Friday, January 09, 2009

Brit Muslims: Gaza backlash to hit UK

THE Gaza conflict could spark a violent Islamic backlash in Britain, Muslim advisers warned the PM yesterday.

The alert came hours after dozens of police dodged missiles as they battled to separate hundreds of demonstrators outside the Israeli Embassy in London.
One cop was hurt and nine men were arrested in Wednesday night’s clashes between pro-Palestinian and pro-Israeli factions in Kensington. Police were preparing for more angry scenes today.

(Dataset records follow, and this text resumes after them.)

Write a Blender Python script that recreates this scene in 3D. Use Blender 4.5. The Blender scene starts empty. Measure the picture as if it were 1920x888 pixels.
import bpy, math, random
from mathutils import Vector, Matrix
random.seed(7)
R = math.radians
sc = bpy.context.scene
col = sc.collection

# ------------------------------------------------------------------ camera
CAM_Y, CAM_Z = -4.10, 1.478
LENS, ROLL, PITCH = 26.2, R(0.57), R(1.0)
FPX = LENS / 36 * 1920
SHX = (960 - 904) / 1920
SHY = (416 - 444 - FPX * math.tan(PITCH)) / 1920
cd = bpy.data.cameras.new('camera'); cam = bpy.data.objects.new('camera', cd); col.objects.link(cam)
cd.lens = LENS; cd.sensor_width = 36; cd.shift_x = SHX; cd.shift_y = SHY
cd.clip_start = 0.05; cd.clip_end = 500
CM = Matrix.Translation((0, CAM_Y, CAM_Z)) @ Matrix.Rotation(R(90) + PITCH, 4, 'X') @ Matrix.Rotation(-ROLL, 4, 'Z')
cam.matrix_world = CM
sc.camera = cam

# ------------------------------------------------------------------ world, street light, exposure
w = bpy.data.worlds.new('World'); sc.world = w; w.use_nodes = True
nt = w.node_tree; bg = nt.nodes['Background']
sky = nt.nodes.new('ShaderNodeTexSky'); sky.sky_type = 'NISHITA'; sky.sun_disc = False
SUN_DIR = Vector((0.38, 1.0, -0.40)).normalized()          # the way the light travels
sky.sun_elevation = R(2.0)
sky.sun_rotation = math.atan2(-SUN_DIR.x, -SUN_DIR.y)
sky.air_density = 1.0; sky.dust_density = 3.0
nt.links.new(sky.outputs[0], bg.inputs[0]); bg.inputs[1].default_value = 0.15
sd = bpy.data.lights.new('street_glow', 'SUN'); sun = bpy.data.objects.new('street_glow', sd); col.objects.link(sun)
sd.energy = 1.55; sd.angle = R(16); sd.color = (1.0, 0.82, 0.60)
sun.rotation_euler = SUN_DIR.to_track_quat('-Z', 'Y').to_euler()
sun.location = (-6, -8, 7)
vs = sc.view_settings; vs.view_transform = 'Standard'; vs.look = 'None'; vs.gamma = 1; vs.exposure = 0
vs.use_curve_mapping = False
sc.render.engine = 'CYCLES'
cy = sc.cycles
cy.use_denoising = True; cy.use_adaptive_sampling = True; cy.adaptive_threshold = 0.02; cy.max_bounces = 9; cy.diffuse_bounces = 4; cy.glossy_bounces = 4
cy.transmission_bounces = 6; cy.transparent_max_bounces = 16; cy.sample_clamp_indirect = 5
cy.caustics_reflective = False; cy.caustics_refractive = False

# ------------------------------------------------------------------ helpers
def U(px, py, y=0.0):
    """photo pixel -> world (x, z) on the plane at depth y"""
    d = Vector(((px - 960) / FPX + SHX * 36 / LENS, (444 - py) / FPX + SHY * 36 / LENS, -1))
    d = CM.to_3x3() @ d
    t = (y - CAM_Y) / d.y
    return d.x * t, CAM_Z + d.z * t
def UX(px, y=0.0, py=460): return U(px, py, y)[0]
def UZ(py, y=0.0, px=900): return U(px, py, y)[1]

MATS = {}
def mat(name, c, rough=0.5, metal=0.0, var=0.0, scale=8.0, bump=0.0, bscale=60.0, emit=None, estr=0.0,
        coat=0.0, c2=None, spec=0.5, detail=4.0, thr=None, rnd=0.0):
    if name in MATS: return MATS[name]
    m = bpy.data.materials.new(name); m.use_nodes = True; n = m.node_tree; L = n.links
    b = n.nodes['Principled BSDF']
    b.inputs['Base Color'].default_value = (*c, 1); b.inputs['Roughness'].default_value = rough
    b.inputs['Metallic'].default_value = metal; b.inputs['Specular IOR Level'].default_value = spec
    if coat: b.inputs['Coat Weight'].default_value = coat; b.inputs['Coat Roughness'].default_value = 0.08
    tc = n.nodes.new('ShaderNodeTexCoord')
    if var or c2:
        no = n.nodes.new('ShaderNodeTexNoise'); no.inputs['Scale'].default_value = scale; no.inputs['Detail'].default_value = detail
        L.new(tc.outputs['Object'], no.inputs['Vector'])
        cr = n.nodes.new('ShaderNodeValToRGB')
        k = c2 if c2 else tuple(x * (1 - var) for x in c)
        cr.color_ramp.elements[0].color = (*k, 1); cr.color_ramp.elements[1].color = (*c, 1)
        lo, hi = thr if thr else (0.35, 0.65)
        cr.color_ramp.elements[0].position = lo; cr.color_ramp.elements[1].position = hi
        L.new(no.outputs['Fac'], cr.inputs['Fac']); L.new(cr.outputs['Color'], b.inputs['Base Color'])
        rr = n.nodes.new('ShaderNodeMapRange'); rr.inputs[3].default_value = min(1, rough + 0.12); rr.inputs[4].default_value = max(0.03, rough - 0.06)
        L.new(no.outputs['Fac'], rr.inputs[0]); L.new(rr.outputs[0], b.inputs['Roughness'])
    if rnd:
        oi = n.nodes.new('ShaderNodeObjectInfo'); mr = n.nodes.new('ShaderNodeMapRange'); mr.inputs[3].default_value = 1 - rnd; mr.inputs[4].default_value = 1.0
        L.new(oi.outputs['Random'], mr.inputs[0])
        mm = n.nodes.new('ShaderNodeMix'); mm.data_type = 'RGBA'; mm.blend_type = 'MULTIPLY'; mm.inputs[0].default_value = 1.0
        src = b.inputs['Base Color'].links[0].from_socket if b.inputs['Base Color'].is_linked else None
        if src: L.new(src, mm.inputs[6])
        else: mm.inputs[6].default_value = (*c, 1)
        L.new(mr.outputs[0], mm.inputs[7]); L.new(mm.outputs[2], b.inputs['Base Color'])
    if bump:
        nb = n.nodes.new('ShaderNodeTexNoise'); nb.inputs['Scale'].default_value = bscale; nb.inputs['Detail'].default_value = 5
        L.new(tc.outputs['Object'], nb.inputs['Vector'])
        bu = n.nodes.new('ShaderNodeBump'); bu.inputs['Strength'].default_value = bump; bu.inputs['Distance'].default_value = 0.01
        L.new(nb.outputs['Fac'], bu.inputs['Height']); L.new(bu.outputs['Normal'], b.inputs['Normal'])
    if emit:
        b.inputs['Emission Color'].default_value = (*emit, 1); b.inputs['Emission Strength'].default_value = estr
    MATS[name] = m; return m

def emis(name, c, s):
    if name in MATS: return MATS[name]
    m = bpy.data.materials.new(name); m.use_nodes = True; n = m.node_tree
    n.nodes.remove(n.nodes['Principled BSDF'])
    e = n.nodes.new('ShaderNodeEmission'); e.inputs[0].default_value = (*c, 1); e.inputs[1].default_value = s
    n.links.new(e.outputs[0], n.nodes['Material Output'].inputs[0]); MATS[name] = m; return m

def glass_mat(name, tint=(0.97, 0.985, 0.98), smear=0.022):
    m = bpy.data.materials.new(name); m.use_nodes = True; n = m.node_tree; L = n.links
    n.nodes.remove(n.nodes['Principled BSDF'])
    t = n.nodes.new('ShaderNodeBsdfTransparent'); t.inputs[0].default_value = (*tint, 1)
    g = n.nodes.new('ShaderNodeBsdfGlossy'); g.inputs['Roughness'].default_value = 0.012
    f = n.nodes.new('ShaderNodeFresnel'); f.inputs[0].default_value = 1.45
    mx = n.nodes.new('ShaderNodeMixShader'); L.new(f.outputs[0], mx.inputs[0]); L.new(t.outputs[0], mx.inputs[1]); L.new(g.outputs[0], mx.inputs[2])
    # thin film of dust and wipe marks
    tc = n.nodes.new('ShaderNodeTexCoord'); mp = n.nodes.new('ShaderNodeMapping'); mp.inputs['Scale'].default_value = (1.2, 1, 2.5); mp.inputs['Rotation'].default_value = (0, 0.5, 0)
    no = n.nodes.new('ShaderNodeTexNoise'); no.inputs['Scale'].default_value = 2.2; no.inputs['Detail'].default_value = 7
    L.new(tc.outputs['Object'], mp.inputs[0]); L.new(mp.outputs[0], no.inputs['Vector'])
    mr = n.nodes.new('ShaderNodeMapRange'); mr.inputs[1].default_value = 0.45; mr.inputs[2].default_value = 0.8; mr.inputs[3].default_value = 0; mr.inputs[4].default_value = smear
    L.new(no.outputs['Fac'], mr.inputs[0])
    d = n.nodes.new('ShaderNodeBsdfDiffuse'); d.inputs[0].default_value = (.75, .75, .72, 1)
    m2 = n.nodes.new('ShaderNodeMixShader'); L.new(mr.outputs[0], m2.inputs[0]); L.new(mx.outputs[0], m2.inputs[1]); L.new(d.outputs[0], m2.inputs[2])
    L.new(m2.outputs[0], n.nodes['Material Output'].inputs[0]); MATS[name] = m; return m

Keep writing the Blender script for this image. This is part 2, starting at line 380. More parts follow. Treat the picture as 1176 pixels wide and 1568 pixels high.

Yesterday, 14 British Muslim advisers warned Gordon Brown that anger in their UK communities had reached “acute levels of intensity”.
They said Israel’s attacks on Gaza had “revived extremist groups and empowered their message of violence”. In a letter to the PM, they called for pressure to be put on the US to change its approach to the crisis.

Maajid Nawaz, of counter-extremism think-tank the Quilliam Foundation, said moderate groups needed to be able to explain the Government’s stance to British Muslims. This would help them counter the view put by hate-mongers that it was not doing enough or did not care about Palestinian deaths.

Meanwhile, Jewish communities in Britain have reported a significant rise in anti-Semitic attacks since Israel launched its offensive on December 27.
These include two serious assaults on Jews, an arson attack on a synagogue in Brondesbury Park, North West London, and death threats to rabbis in Manchester. The Community Security Trust, which advises Jews on security matters, said: “A week ago we were getting around 20 reports of incidents each day. This morning it was 30.
“It is upsetting and a concern, but we are getting on with our lives. The sooner things quieten down in the Middle East, the better.”

Yesterday, veteran peace campaigners Tony Benn and Brian Haw joined the launch of a non-stop vigil opposite the Houses of Parliament in protest at Israel’s invasion of Gaza.

Activists plan to maintain a presence in Parliament Square around the clock until the Israeli military withdraws from Gaza and the violence ends.
Ex-cabinet minister Mr Benn, 83, who retired from Parliament in 2001, called it a “massive humanitarian crisis”. Police are bracing themselves for potential clashes between rival protesters tomorrow. A Stop The War march is planned at Hyde Park and a Jewish rally at Trafalgar Square.

Other demos are planned on Sunday in London and Manchester.
Meanwhile, a probe has been launched into violent confrontations that took place after up to 12,000 people gathered in Whitehall last Saturday.
Commander Bob Broadhurst, responsible for public order policing by the Met, said: “For the last 11 days we have policed a number of demonstrations in central London by those who wanted to express their views about the ongoing conflict. We are now preparing for further protests.
“I am mindful of the deeply passionate response that this conflict causes in people.”